Exercise requirements — Set the lines down again exactly, first line through the line that contains "return Vector(((px - 1280)", with no pictures.

Raw data —
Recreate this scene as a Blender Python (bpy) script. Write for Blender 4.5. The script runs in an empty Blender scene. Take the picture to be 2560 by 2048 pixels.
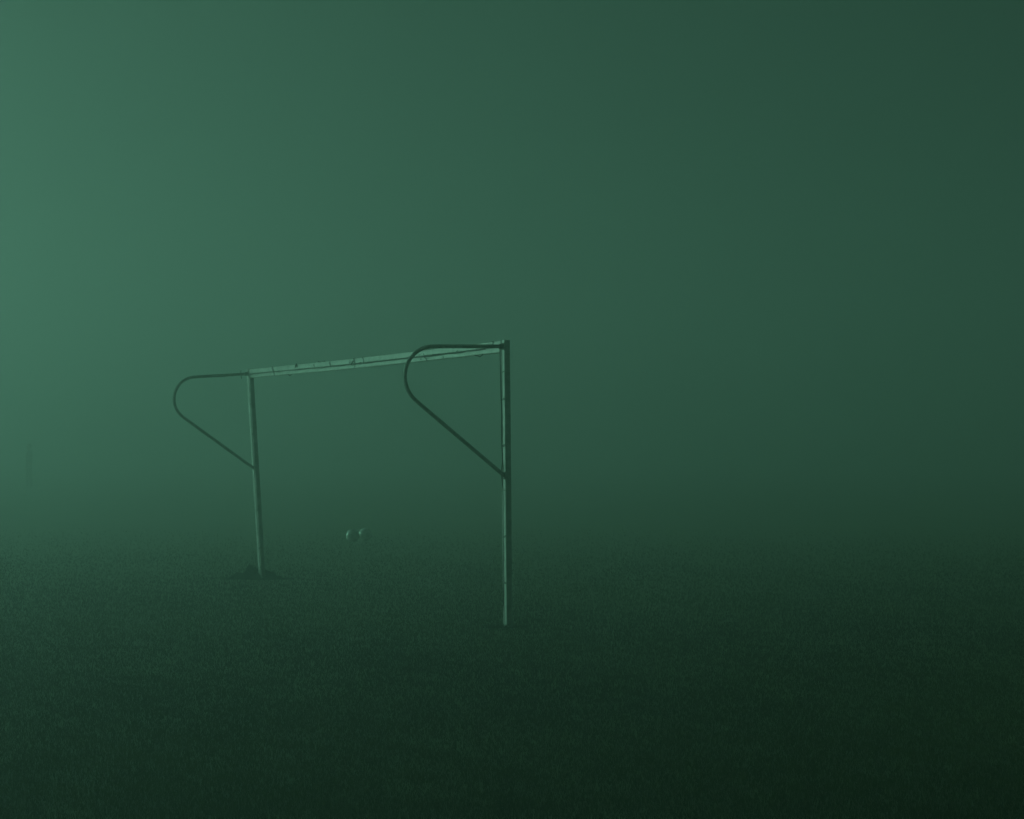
import bpy, bmesh, math, random
import numpy as np
from mathutils import Vector, Matrix
random.seed(7)
rng = np.random.default_rng(11)
SC = bpy.context.scene
COL = SC.collection

# ---------------------------------------------------------------- camera frame
F = 5286.0            # focal length in photo pixels (2560 wide)
HOR = 1119.0          # horizon row in the photo
EYE = 1.525
def at(px, py, Y):
    return Vector(((px - 1280) * Y / F, Y, EYE + (HOR - py) * Y / F))

# ---------------------------------------------------------------- light / air values
SUN_AZ = math.radians(67)
SUN_EL = math.radians(13)
SUN_E = 3.2
SUN_COL = (0.36, 1.0, 0.68)
SKY_TINT = (0.30, 1.0, 0.62)
SKY_STR = 0.009
DENS = 0.029
ANISO = 0.76
HAZE_TOP = 11.0
HAZE_COL = (0.71, 0.745, 0.74, 1)
EXPOSURE = -0.10

# ---------------------------------------------------------------- helpers
def tag(o, label=None, cat=None, group=None, kind=None):
    if label: o['label'] = label
    if cat: o['category'] = cat
    if group: o['group'] = group
    if kind: o['kind'] = kind
    return o

def obj_from(name, verts, faces, mat, parent=None, smooth=False):
    me = bpy.data.meshes.new(name)
    me.from_pydata([tuple(v) for v in verts], [], faces)
    me.update()
    o = bpy.data.objects.new(name, me)
    COL.objects.link(o)
    if mat: me.materials.append(mat)
    if parent: o.parent = parent
    if smooth:
        for p in me.polygons: p.use_smooth = True
    return o

def obj_bm(name, bm, mat, parent=None, smooth=False):
    bmesh.ops.recalc_face_normals(bm, faces=bm.faces)
    me = bpy.data.meshes.new(name)
    bm.to_mesh(me); bm.free()
    o = bpy.data.objects.new(name, me)
    COL.objects.link(o)
    for m in (mat if isinstance(mat, (list, tuple)) else [mat]): me.materials.append(m)
    if parent: o.parent = parent
    if smooth:
        for p in me.polygons: p.use_smooth = True
    return o

def empty(name, loc):
    o = bpy.data.objects.new(name, None)
    COL.objects.link(o); o.location = loc
    return o

def new_mat(name):
    m = bpy.data.materials.new(name); m.use_nodes = True
    nt = m.node_tree
    return m, nt, nt.nodes['Principled BSDF']

def noisy(name, c1, c2, scale=8.0, rough=0.6, bump=0.0, bscale=60.0, metal=0.0, lo=0.4, hi=0.6, detail=6, stretch=None):
    m, nt, bs = new_mat(name)
    tc = nt.nodes.new('ShaderNodeTexCoord')
    src = tc.outputs['Object']
    if stretch:
        mp = nt.nodes.new('ShaderNodeMapping'); mp.inputs['Scale'].default_value = stretch
        nt.links.new(src, mp.inputs['Vector']); src = mp.outputs['Vector']
    n = nt.nodes.new('ShaderNodeTexNoise'); n.inputs['Scale'].default_value = scale
    n.inputs['Detail'].default_value = detail; n.inputs['Roughness'].default_value = 0.65
    r = nt.nodes.new('ShaderNodeValToRGB')
    r.color_ramp.elements[0].position = lo; r.color_ramp.elements[1].position = hi
    r.color_ramp.elements[0].color = (*c1, 1); r.color_ramp.elements[1].color = (*c2, 1)
    nt.links.new(src, n.inputs['Vector'])
    nt.links.new(n.outputs['Fac'], r.inputs['Fac'])
    nt.links.new(r.outputs['Color'], bs.inputs['Base Color'])
    bs.inputs['Roughness'].default_value = rough; bs.inputs['Metallic'].default_value = metal
    if bump:
        n2 = nt.nodes.new('ShaderNodeTexNoise'); n2.inputs['Scale'].default_value = bscale; n2.inputs['Detail'].default_value = 4
        b = nt.nodes.new('ShaderNodeBump'); b.inputs['Strength'].default_value = bump; b.inputs['Distance'].default_value = 0.01
        nt.links.new(tc.outputs['Object'], n2.inputs['Vector'])
        nt.links.new(n2.outputs['Fac'], b.inputs['Height'])
        nt.links.new(b.outputs['Normal'], bs.inputs['Normal'])
    return m

M_paint = noisy('worn_white_paint', (0.34, 0.32, 0.31), (0.52, 0.48, 0.47), 9, 0.45, 0.15, 120, lo=0.36, hi=0.56, stretch=(1, 1, 1))
M_steel = noisy('grey_steel_tube', (0.22, 0.21, 0.20), (0.36, 0.35, 0.33), 22, 0.55, 0.1, 150)
M_dark = noisy('black_tie_plastic', (0.010, 0.010, 0.010), (0.03, 0.03, 0.03), 60, 0.7)
M_cord = noisy('frayed_dark_cord', (0.012, 0.014, 0.012), (0.035, 0.04, 0.035), 90, 0.9)
M_brk = noisy('rusty_bracket', (0.05, 0.04, 0.03), (0.16, 0.14, 0.11), 60, 0.7, 0.2, 200)
M_soil = noisy('bare_turf_soil', (0.006, 0.005, 0.0035), (0.016, 0.013, 0.009), 30, 0.95, 0.8, 60)
M_ballw = noisy('ball_white', (0.84, 0.82, 0.80), (0.90, 0.88, 0.86), 20, 0.2)
M_balld = noisy('ball_dark_panel', (0.55, 0.55, 0.53), (0.64, 0.64, 0.62), 20, 0.2)
M_skin = noisy('skin', (0.40, 0.26, 0.19), (0.50, 0.33, 0.25), 12, 0.6)
M_hair = noisy('dark_hair', (0.02, 0.015, 0.01), (0.05, 0.035, 0.02), 40, 0.7)
M_jacket = noisy('grey_jacket', (0.15, 0.152, 0.16), (0.20, 0.202, 0.21), 20, 0.9, 0.3, 60)
M_trousers = noisy('dull_trousers', (0.22, 0.225, 0.235), (0.28, 0.285, 0.29), 20, 0.9, 0.3, 60)
M_shoe = noisy('pale_shoe', (0.35, 0.35, 0.34), (0.55, 0.55, 0.53), 20, 0.6)

# ---------------------------------------------------------------- ground
def ground_mat():
    m, nt, bs = new_mat('dark_wet_turf')
    tc = nt.nodes.new('ShaderNodeTexCoord')
    def noise(scale, detail=5, rough=0.6):
        n = nt.nodes.new('ShaderNodeTexNoise'); n.inputs['Scale'].default_value = scale
        n.inputs['Detail'].default_value = detail; n.inputs['Roughness'].default_value = rough
        nt.links.new(tc.outputs['Object'], n.inputs['Vector']); return n
    big, mid, fine = noise(0.35, 4), noise(6, 6, 0.7), noise(90, 4, 0.8)
    def mix(a, b, w):
        mx = nt.nodes.new('ShaderNodeMix'); mx.data_type = 'FLOAT'; mx.inputs[0].default_value = w
        nt.links.new(a, mx.inputs[2]); nt.links.new(b, mx.inputs[3]); return mx.outputs[0]
    f = mix(mix(big.outputs['Fac'], mid.outputs['Fac'], 0.45), fine.outputs['Fac'], 0.4)
    r = nt.nodes.new('ShaderNodeValToRGB')
    r.color_ramp.elements[0].position = 0.38; r.color_ramp.elements[0].color = (0.070, 0.085, 0.014, 1)
    r.color_ramp.elements[1].position = 0.62; r.color_ramp.elements[1].color = (0.130, 0.155, 0.026, 1)
    nt.links.new(f, r.inputs['Fac']); nt.links.new(r.outputs['Color'], bs.inputs['Base Color'])
    bs.inputs['Roughness'].default_value = 0.32; bs.inputs['Specular IOR Level'].default_value = 0.20
    b = nt.nodes.new('ShaderNodeBump'); b.inputs['Strength'].default_value = 0.25; b.inputs['Distance'].default_value = 0.01
    nt.links.new(fine.outputs['Fac'], b.inputs['Height']); nt.links.new(b.outputs['Normal'], bs.inputs['Normal'])
    return m
M_ground = ground_mat()

def ground_z(x, y):     # very gentle unevenness
    return 0.010 * (np.sin(x * 0.9 + 1.3) * np.sin(y * 0.53 + 0.4) + 0.6 * np.sin(x * 2.3 + y * 1.1))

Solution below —
Recreate this scene as a Blender Python (bpy) script. Write for Blender 4.5. The script runs in an empty Blender scene. Take the picture to be 2560 by 2048 pixels.
import bpy, bmesh, math, random
import numpy as np
from mathutils import Vector, Matrix
random.seed(7)
rng = np.random.default_rng(11)
SC = bpy.context.scene
COL = SC.collection

# ---------------------------------------------------------------- camera frame
F = 5286.0            # focal length in photo pixels (2560 wide)
HOR = 1119.0          # horizon row in the photo
EYE = 1.525
def at(px, py, Y):
    return Vector(((px - 1280) * Y / F, Y, EYE + (HOR - py) * Y / F))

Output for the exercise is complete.